WRITTEN REQUEST: Give all of the lines again, with nothing added or dropped.

___ STORED DATA

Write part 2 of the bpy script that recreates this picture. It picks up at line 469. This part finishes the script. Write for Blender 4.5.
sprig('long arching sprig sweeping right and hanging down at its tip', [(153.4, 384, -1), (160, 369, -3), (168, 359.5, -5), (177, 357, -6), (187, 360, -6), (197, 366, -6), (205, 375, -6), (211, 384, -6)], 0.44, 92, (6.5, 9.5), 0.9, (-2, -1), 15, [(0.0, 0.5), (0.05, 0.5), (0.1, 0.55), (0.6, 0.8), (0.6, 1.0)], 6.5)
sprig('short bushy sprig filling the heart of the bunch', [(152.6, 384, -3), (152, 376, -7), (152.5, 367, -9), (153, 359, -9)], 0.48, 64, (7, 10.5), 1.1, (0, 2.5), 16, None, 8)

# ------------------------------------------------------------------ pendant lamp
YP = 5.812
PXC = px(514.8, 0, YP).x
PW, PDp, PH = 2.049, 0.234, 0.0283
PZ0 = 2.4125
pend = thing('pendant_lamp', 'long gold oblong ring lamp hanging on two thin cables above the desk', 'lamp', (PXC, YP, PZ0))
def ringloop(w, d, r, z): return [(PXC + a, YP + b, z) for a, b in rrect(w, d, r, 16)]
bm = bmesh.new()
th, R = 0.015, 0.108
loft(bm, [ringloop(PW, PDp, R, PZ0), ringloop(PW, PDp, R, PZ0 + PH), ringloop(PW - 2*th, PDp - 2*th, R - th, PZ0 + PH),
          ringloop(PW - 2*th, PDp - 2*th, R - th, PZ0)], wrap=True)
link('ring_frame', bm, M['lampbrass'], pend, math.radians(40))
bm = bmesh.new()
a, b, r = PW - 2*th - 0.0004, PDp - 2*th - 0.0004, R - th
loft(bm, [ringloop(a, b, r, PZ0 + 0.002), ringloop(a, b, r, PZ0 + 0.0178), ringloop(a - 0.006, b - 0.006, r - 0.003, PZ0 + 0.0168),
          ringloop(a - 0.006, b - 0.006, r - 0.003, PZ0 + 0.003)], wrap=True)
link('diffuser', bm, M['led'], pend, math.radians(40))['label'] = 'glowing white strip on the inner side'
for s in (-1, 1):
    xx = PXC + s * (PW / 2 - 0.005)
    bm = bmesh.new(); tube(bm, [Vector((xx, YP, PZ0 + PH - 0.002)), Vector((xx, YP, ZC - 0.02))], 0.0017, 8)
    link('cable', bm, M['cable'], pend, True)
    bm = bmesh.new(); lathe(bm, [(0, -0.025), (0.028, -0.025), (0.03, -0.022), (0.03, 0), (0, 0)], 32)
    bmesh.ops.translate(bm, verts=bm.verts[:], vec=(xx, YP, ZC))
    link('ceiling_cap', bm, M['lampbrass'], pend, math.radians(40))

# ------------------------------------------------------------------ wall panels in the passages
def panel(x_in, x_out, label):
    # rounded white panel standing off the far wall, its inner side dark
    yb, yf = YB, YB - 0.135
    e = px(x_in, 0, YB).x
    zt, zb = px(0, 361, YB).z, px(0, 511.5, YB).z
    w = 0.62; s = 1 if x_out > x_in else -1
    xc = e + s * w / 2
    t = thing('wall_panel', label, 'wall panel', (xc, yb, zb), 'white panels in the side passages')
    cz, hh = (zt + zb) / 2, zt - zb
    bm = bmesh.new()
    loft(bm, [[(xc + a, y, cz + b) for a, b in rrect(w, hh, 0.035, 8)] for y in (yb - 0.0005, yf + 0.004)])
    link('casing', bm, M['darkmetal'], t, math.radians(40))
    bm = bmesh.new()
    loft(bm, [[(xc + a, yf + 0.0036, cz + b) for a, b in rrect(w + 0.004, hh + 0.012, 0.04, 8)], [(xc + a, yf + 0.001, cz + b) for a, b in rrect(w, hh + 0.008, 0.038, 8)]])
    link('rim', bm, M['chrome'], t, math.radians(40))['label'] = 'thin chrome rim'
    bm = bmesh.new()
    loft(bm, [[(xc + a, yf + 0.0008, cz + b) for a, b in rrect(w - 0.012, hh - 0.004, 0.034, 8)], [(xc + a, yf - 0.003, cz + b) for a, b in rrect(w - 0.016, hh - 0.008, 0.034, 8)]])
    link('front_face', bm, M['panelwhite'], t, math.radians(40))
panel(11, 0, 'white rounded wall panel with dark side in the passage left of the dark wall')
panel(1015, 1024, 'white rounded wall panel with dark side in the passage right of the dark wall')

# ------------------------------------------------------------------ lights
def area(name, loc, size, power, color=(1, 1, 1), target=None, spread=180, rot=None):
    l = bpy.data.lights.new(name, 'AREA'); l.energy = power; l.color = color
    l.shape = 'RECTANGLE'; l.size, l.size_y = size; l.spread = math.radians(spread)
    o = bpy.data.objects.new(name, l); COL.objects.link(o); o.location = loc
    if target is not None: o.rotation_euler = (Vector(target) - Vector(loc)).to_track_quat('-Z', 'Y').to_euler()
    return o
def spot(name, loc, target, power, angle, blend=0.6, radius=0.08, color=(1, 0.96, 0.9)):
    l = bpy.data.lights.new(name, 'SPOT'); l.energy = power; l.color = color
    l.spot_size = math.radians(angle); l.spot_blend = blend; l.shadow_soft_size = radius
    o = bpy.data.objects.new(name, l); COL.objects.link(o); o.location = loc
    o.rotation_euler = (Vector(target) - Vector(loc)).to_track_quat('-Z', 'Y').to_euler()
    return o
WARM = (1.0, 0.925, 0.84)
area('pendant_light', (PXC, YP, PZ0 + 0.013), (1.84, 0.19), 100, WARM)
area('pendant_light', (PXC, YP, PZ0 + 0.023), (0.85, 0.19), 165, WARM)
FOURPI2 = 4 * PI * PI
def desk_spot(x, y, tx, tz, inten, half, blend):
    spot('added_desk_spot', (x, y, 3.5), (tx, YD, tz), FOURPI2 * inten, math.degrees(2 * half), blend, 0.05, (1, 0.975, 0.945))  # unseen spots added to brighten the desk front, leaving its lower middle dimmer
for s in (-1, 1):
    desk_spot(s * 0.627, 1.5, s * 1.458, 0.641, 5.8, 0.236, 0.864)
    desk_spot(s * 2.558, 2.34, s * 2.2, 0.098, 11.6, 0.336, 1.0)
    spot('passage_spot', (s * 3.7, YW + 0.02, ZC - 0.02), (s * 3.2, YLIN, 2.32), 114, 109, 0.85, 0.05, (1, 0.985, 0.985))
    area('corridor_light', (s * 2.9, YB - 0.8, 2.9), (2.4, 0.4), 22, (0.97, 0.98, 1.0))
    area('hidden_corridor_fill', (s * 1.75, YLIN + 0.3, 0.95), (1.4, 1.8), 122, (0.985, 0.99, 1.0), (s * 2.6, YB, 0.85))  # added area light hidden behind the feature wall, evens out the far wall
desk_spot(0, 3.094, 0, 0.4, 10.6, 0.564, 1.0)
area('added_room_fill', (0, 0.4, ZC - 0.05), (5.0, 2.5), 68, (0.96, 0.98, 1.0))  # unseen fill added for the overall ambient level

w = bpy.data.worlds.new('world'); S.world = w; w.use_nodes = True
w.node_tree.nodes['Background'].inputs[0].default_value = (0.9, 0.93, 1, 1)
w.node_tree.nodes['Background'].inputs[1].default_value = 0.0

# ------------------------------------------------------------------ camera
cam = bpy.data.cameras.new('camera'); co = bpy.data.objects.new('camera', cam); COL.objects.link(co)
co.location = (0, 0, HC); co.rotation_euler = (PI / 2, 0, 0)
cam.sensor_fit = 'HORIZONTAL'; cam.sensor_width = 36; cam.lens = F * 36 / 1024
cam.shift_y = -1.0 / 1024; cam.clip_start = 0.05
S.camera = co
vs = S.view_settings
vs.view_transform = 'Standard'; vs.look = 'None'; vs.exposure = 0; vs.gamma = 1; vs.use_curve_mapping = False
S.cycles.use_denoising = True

______

SOLUTION TO THE PROBLEM:
Write part 2 of the bpy script that recreates this picture. It picks up at line 469. This part finishes the script. Write for Blender 4.5.
sprig('long arching sprig sweeping right and hanging down at its tip', [(153.4, 384, -1), (160, 369, -3), (168, 359.5, -5), (177, 357, -6), (187, 360, -6), (197, 366, -6), (205, 375, -6), (211, 384, -6)], 0.44, 92, (6.5, 9.5), 0.9, (-2, -1), 15, [(0.0, 0.5), (0.05, 0.5), (0.1, 0.55), (0.6, 0.8), (0.6, 1.0)], 6.5)
sprig('short bushy sprig filling the heart of the bunch', [(152.6, 384, -3), (152, 376, -7), (152.5, 367, -9), (153, 359, -9)], 0.48, 64, (7, 10.5), 1.1, (0, 2.5), 16, None, 8)

# ------------------------------------------------------------------ pendant lamp
YP = 5.812
PXC = px(514.8, 0, YP).x
PW, PDp, PH = 2.049, 0.234, 0.0283
PZ0 = 2.4125
pend = thing('pendant_lamp', 'long gold oblong ring lamp hanging on two thin cables above the desk', 'lamp', (PXC, YP, PZ0))
def ringloop(w, d, r, z): return [(PXC + a, YP + b, z) for a, b in rrect(w, d, r, 16)]
bm = bmesh.new()
th, R = 0.015, 0.108
loft(bm, [ringloop(PW, PDp, R, PZ0), ringloop(PW, PDp, R, PZ0 + PH), ringloop(PW - 2*th, PDp - 2*th, R - th, PZ0 + PH),
          ringloop(PW - 2*th, PDp - 2*th, R - th, PZ0)], wrap=True)
link('ring_frame', bm, M['lampbrass'], pend, math.radians(40))
bm = bmesh.new()
a, b, r = PW - 2*th - 0.0004, PDp - 2*th - 0.0004, R - th
loft(bm, [ringloop(a, b, r, PZ0 + 0.002), ringloop(a, b, r, PZ0 + 0.0178), ringloop(a - 0.006, b - 0.006, r - 0.003, PZ0 + 0.0168),
          ringloop(a - 0.006, b - 0.006, r - 0.003, PZ0 + 0.003)], wrap=True)
link('diffuser', bm, M['led'], pend, math.radians(40))['label'] = 'glowing white strip on the inner side'
for s in (-1, 1):
    xx = PXC + s * (PW / 2 - 0.005)
    bm = bmesh.new(); tube(bm, [Vector((xx, YP, PZ0 + PH - 0.002)), Vector((xx, YP, ZC - 0.02))], 0.0017, 8)
    link('cable', bm, M['cable'], pend, True)
    bm = bmesh.new(); lathe(bm, [(0, -0.025), (0.028, -0.025), (0.03, -0.022), (0.03, 0), (0, 0)], 32)
    bmesh.ops.translate(bm, verts=bm.verts[:], vec=(xx, YP, ZC))
    link('ceiling_cap', bm, M['lampbrass'], pend, math.radians(40))

# ------------------------------------------------------------------ wall panels in the passages
def panel(x_in, x_out, label):
    # rounded white panel standing off the far wall, its inner side dark
    yb, yf = YB, YB - 0.135
    e = px(x_in, 0, YB).x
    zt, zb = px(0, 361, YB).z, px(0, 511.5, YB).z
    w = 0.62; s = 1 if x_out > x_in else -1
    xc = e + s * w / 2
    t = thing('wall_panel', label, 'wall panel', (xc, yb, zb), 'white panels in the side passages')
    cz, hh = (zt + zb) / 2, zt - zb
    bm = bmesh.new()
    loft(bm, [[(xc + a, y, cz + b) for a, b in rrect(w, hh, 0.035, 8)] for y in (yb - 0.0005, yf + 0.004)])
    link('casing', bm, M['darkmetal'], t, math.radians(40))
    bm = bmesh.new()
    loft(bm, [[(xc + a, yf + 0.0036, cz + b) for a, b in rrect(w + 0.004, hh + 0.012, 0.04, 8)], [(xc + a, yf + 0.001, cz + b) for a, b in rrect(w, hh + 0.008, 0.038, 8)]])
    link('rim', bm, M['chrome'], t, math.radians(40))['label'] = 'thin chrome rim'
    bm = bmesh.new()
    loft(bm, [[(xc + a, yf + 0.0008, cz + b) for a, b in rrect(w - 0.012, hh - 0.004, 0.034, 8)], [(xc + a, yf - 0.003, cz + b) for a, b in rrect(w - 0.016, hh - 0.008, 0.034, 8)]])
    link('front_face', bm, M['panelwhite'], t, math.radians(40))
panel(11, 0, 'white rounded wall panel with dark side in the passage left of the dark wall')
panel(1015, 1024, 'white rounded wall panel with dark side in the passage right of the dark wall')

# ------------------------------------------------------------------ lights
def area(name, loc, size, power, color=(1, 1, 1), target=None, spread=180, rot=None):
    l = bpy.data.lights.new(name, 'AREA'); l.energy = power; l.color = color
    l.shape = 'RECTANGLE'; l.size, l.size_y = size; l.spread = math.radians(spread)
    o = bpy.data.objects.new(name, l); COL.objects.link(o); o.location = loc
    if target is not None: o.rotation_euler = (Vector(target) - Vector(loc)).to_track_quat('-Z', 'Y').to_euler()
    return o
def spot(name, loc, target, power, angle, blend=0.6, radius=0.08, color=(1, 0.96, 0.9)):
    l = bpy.data.lights.new(name, 'SPOT'); l.energy = power; l.color = color
    l.spot_size = math.radians(angle); l.spot_blend = blend; l.shadow_soft_size = radius
    o = bpy.data.objects.new(name, l); COL.objects.link(o); o.location = loc
    o.rotation_euler = (Vector(target) - Vector(loc)).to_track_quat('-Z', 'Y').to_euler()
    return o
WARM = (1.0, 0.925, 0.84)
area('pendant_light', (PXC, YP, PZ0 + 0.013), (1.84, 0.19), 100, WARM)
area('pendant_light', (PXC, YP, PZ0 + 0.023), (0.85, 0.19), 165, WARM)
FOURPI2 = 4 * PI * PI
def desk_spot(x, y, tx, tz, inten, half, blend):
    spot('added_desk_spot', (x, y, 3.5), (tx, YD, tz), FOURPI2 * inten, math.degrees(2 * half), blend, 0.05, (1, 0.975, 0.945))  # unseen spots added to brighten the desk front, leaving its lower middle dimmer
for s in (-1, 1):
    desk_spot(s * 0.627, 1.5, s * 1.458, 0.641, 5.8, 0.236, 0.864)
    desk_spot(s * 2.558, 2.34, s * 2.2, 0.098, 11.6, 0.336, 1.0)
    spot('passage_spot', (s * 3.7, YW + 0.02, ZC - 0.02), (s * 3.2, YLIN, 2.32), 114, 109, 0.85, 0.05, (1, 0.985, 0.985))
    area('corridor_light', (s * 2.9, YB - 0.8, 2.9), (2.4, 0.4), 22, (0.97, 0.98, 1.0))
    area('hidden_corridor_fill', (s * 1.75, YLIN + 0.3, 0.95), (1.4, 1.8), 122, (0.985, 0.99, 1.0), (s * 2.6, YB, 0.85))  # added area light hidden behind the feature wall, evens out the far wall
desk_spot(0, 3.094, 0, 0.4, 10.6, 0.564, 1.0)
area('added_room_fill', (0, 0.4, ZC - 0.05), (5.0, 2.5), 68, (0.96, 0.98, 1.0))  # unseen fill added for the overall ambient level

w = bpy.data.worlds.new('world'); S.world = w; w.use_nodes = True
w.node_tree.nodes['Background'].inputs[0].default_value = (0.9, 0.93, 1, 1)
w.node_tree.nodes['Background'].inputs[1].default_value = 0.0

# ------------------------------------------------------------------ camera
cam = bpy.data.cameras.new('camera'); co = bpy.data.objects.new('camera', cam); COL.objects.link(co)
co.location = (0, 0, HC); co.rotation_euler = (PI / 2, 0, 0)
cam.sensor_fit = 'HORIZONTAL'; cam.sensor_width = 36; cam.lens = F * 36 / 1024
cam.shift_y = -1.0 / 1024; cam.clip_start = 0.05
S.camera = co
vs = S.view_settings
vs.view_transform = 'Standard'; vs.look = 'None'; vs.exposure = 0; vs.gamma = 1; vs.use_curve_mapping = False
S.cycles.use_denoising = True